The RBI transfers bulk of the surplus income it earns each year to the government. The transfer happens around May after the RBI board gives its approval. The bonanza will help the government to deliver a much-needed fiscal stimulus to the economy at a time when a slew of factors pose a challenge to India's economic growth. Income tax sops aren't ruled out either as Nirmala Sitharaman is well-seized of the consumption slowdown hurting India's economic momentum and knows the importance of more disposable income in the hands of taxpayers.
Rate-cut on the cards?
Soon after the Budget announcement is another watershed event for the Indian economy. The RBI, with a new governor at helm, is expected to cut rate by at least 25 basis points. This would be another big fillip for the economy as it looks for boosters to stay on top.

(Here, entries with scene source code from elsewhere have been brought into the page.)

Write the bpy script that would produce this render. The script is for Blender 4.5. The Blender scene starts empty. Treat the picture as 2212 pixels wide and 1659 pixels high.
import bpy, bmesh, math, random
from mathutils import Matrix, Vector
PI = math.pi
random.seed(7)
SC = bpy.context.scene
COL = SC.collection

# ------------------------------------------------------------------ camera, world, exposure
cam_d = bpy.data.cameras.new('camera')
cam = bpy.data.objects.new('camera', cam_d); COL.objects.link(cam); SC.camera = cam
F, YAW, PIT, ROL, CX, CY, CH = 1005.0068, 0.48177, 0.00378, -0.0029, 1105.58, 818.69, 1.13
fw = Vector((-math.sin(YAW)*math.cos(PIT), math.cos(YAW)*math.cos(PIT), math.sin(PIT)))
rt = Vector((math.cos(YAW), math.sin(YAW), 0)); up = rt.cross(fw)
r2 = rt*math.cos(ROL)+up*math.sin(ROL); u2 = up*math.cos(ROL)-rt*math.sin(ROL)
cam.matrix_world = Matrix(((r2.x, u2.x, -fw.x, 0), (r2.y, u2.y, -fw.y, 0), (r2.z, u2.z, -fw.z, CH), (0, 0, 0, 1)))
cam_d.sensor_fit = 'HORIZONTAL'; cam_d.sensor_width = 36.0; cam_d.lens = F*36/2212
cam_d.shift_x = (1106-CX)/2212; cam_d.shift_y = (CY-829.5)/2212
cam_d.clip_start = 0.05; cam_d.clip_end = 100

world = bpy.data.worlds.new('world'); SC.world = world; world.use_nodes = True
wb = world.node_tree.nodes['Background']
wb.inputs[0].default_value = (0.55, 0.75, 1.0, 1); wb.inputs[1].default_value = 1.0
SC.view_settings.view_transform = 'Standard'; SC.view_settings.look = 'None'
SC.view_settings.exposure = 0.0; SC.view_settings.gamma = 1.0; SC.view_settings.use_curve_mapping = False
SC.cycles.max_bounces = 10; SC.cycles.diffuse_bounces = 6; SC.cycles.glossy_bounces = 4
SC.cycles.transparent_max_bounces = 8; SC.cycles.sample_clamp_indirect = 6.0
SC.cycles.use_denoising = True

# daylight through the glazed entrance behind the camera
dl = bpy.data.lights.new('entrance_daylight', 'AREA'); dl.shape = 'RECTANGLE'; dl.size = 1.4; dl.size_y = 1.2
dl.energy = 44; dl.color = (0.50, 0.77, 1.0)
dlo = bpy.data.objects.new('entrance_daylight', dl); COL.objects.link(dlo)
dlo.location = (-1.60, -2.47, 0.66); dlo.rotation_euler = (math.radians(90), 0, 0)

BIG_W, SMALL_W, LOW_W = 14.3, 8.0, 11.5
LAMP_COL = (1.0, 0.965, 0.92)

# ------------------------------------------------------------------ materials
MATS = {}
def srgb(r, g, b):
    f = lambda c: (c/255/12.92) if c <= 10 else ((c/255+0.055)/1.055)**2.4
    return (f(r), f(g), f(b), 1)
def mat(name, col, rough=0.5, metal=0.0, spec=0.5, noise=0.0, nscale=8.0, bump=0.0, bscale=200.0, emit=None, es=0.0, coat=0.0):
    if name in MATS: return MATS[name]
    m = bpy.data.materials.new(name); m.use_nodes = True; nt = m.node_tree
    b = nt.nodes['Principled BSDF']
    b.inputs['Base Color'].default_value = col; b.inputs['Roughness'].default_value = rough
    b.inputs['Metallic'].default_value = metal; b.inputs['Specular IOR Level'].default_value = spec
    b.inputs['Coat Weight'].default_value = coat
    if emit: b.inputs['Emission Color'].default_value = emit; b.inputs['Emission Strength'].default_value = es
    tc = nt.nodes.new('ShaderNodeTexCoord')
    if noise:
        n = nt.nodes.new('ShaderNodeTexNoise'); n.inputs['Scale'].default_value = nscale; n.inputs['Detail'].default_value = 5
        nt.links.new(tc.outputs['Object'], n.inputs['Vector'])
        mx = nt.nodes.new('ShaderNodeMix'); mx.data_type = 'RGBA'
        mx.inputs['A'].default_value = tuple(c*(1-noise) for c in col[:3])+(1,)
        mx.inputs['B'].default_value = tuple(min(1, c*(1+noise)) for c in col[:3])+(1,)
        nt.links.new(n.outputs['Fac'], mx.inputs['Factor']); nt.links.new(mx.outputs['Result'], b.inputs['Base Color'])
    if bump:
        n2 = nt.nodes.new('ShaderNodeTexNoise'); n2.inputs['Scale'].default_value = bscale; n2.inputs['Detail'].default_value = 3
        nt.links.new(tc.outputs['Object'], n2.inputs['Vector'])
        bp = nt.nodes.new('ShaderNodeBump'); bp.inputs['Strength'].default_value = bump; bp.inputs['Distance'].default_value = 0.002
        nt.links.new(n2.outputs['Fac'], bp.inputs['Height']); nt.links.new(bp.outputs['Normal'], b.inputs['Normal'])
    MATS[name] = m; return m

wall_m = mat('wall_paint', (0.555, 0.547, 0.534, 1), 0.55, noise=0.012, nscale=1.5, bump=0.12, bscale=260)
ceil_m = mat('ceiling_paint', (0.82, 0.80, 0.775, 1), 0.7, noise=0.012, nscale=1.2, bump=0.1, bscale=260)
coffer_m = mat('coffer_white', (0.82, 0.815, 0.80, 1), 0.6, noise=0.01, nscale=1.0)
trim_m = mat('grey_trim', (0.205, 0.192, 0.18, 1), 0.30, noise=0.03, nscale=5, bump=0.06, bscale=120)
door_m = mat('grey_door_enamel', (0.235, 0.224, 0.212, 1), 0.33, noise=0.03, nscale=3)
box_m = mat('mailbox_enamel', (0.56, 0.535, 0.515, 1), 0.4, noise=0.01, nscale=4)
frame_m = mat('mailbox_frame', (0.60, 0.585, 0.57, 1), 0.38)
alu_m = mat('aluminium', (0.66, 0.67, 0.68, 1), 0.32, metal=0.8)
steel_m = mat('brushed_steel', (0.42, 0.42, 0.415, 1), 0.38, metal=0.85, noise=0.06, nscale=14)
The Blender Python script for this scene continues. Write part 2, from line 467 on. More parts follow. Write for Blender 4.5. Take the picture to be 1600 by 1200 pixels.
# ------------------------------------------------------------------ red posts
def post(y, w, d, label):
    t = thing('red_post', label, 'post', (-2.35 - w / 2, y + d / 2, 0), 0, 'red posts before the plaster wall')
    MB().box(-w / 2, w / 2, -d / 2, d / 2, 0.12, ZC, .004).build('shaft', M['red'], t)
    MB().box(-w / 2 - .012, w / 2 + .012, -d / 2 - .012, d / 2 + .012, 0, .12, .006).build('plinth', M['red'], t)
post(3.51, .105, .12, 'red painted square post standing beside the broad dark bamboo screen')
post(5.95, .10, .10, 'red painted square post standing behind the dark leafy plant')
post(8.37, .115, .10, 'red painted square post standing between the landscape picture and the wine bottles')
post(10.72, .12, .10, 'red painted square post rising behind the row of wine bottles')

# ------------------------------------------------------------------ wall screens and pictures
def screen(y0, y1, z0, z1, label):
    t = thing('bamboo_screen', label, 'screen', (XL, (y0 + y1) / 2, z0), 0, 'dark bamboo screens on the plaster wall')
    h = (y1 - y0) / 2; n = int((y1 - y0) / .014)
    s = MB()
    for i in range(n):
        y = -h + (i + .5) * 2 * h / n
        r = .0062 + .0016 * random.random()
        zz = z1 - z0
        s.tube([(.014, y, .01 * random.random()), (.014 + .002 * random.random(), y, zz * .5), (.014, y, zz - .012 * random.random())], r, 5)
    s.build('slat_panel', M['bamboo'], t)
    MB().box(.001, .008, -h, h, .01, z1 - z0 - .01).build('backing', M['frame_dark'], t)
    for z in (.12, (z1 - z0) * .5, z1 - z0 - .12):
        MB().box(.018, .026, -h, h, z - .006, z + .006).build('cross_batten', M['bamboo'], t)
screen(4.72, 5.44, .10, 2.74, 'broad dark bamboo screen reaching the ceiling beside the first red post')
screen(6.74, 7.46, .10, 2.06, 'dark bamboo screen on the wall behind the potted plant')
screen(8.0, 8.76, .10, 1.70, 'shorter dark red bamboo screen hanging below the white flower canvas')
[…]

"The time is apposite to rekindle the animal spirits, create mass consumer demand and trigger a boom in investment," the RBI noted in its recent bulletin.
The capex push, tax sops along with a rate cut are likely to create a perfect scenario for private investments to pick up.
"We anticipate this budget will continue to emphasise capex, which could act as a trigger to support corporate credit growth for banks," said analysts at Axis Securities.
Making economy Trump-proof
The government is likely to introduce some changes in the tariff regime, as US President Donald Trump continues to repeat his threat of tit-for-tat levies .
Global Trade Research Initiative (GTRI) has proposed a reduction in India's average import duty to 10 percent, a step it feels could lead to more domestic production.
It has asked for a re-evaluation of India's tariff structure as bulk of the revenue comes from income tax, corporate tax and GST.
"Given the declining share of customs duties, there's no longer a key revenue pillar and it is time to re-evaluate tariffs as a strategic tool to support domestic manufacturing and global trade," said a note authored by Ajay Srivastava, founder of GTRI, and Satish Reddy, trade facilitation expert and former senior customs official.